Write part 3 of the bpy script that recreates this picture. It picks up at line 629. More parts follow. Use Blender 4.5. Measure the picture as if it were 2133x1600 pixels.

---

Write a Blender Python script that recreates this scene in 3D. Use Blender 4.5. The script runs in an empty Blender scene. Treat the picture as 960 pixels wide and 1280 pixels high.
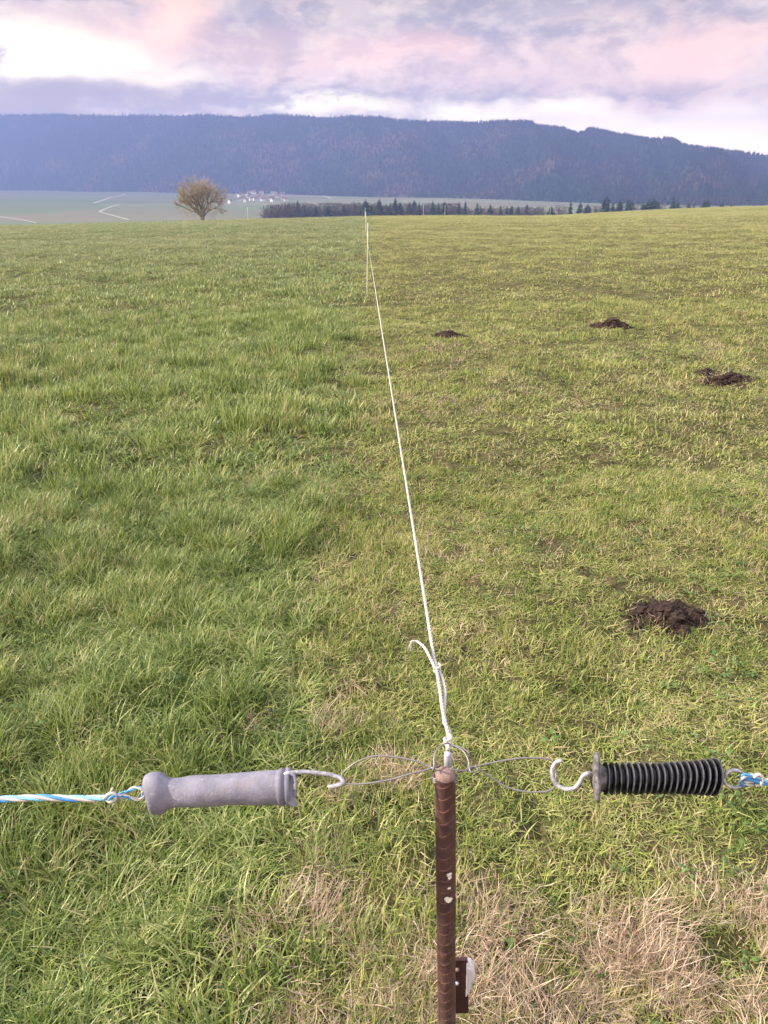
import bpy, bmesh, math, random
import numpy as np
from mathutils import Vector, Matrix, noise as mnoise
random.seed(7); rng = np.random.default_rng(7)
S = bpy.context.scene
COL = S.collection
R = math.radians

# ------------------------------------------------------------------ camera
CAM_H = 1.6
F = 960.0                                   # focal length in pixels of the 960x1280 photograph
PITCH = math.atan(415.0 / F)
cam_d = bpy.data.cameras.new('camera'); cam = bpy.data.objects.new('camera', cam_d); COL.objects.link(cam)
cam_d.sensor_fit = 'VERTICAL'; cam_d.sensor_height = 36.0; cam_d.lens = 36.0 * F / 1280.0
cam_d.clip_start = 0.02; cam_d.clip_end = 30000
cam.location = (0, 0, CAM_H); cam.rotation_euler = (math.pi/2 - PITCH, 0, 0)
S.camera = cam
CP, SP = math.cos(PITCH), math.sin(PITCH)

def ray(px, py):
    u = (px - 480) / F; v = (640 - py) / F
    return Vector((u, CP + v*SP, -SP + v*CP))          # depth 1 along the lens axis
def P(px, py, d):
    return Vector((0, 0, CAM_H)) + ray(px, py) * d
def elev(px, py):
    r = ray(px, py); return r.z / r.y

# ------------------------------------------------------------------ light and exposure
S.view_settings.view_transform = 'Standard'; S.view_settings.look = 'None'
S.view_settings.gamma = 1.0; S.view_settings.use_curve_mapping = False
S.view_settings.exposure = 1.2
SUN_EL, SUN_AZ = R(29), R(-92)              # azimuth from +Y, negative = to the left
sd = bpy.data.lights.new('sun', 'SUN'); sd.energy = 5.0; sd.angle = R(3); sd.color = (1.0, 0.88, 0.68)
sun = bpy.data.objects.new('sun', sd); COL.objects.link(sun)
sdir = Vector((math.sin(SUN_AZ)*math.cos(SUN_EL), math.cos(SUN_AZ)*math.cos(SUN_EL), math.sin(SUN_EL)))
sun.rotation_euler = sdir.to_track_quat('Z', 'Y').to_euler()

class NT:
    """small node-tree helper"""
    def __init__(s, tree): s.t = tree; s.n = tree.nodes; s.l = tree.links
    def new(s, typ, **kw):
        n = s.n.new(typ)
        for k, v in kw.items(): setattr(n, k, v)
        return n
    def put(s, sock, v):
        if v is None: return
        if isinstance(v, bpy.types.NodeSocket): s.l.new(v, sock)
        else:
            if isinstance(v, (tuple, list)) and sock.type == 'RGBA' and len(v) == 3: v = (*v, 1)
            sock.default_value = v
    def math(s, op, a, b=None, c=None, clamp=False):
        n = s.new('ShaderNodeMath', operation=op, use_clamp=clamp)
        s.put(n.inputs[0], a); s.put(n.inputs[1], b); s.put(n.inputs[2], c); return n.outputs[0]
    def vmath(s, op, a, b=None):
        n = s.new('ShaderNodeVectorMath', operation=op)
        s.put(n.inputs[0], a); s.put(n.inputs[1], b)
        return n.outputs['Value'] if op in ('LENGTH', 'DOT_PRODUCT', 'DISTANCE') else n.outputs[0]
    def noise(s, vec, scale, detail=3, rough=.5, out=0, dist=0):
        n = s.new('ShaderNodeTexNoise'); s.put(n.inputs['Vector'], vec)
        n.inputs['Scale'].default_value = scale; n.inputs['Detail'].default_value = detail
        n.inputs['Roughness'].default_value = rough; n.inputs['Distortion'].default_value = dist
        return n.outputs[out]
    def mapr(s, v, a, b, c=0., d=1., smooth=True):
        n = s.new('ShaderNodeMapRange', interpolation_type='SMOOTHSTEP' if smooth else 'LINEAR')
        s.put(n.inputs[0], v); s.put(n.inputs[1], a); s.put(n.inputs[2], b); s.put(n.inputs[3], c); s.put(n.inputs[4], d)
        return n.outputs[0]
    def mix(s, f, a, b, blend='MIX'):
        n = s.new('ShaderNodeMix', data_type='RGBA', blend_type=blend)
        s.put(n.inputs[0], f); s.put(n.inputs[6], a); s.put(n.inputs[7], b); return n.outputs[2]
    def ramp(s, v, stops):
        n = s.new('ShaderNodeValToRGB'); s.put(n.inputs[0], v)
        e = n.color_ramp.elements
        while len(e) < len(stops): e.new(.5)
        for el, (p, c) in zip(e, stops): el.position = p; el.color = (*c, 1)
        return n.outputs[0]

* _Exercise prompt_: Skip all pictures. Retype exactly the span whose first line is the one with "Write a Blender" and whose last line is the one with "R = math.radians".

* _Solution for this exercise_:
Write a Blender Python script that recreates this scene in 3D. Use Blender 4.5. The script runs in an empty Blender scene. Treat the picture as 960 pixels wide and 1280 pixels high.
import bpy, bmesh, math, random
import numpy as np
from mathutils import Vector, Matrix, noise as mnoise
random.seed(7); rng = np.random.default_rng(7)
S = bpy.context.scene
COL = S.collection
R = math.radians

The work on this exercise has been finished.